HIGH-SPEED FORMS

Solo Exhibition

19th October 2019 - 8th March 2020

OCAT Shanghai

-1F Sunken Gaeden, Qufu Road, Jing'an District, Shanghai, China


The exhibition at the OCAT Shanghai re-evaluates the Modernist legacy of linearity, revisits a number of important subjects and motifs in the artist’s 15 years of practise, and further develops the core elements of movements, motions, and emotional or atmospheric sculptures. Presented in the exhibition is a highway-speedy spectacle in various playful forms, made available in everyday context as one drives: a complete race track occupies the whole of the museum space; hovering, racing, speeding, is a number of modified electronic wheelchairs. Movement of walking is here replaced by that of riding or driving that operates in a prosthetic fashion; the sped relationship between the viewer and the spatial distances therefore largely blurs the act of seeing. Clear-headed, critical scrutinisation is here replaced with a hurried, careless glance. On the other hand, somewhat paradoxically, substituting substantially technological and speedy race cars with slow wheelchairs that are remotely controlled, the exhibition addresses the torn bodily-spiritual-mechanical experience brought by a chaos of different speeds in the contemporary society.

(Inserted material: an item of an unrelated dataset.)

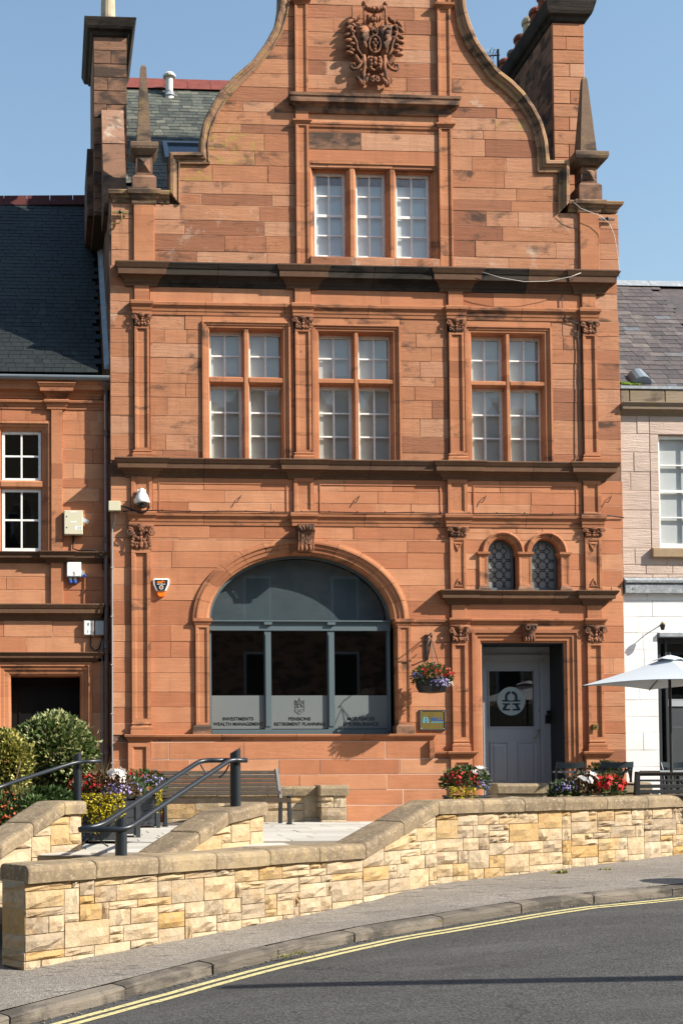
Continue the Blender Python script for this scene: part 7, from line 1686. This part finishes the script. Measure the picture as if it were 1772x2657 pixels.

Driving is one of the most common experiences today. In either an optimistic, accelerationist reality of large-scale infrastructural constructions and superstructural developments, or a pessimistic version of the doomed future of the Anthropocene, where the conquering global Petro-Capitalism constantly threatens the public to defend themselves with archaic, alternative means and mentalities, the act of driving and speeding in various forms plays a central role of import. Pertinent is the recent development of the archaeology of modern technologies, and its study of the history of vehicles from cars to spacecrafts; also urgent and relevant, is the re-emergence of non-human intelligence and emotions - from cars to horses and rhinoceros alike. By focusing on and dealing with the reality of motions and speeds, High-Speed Forms transforms driving experiences into dark races, blinding large billboards, road sign skeletons, and proposes a reality of alternative speeds.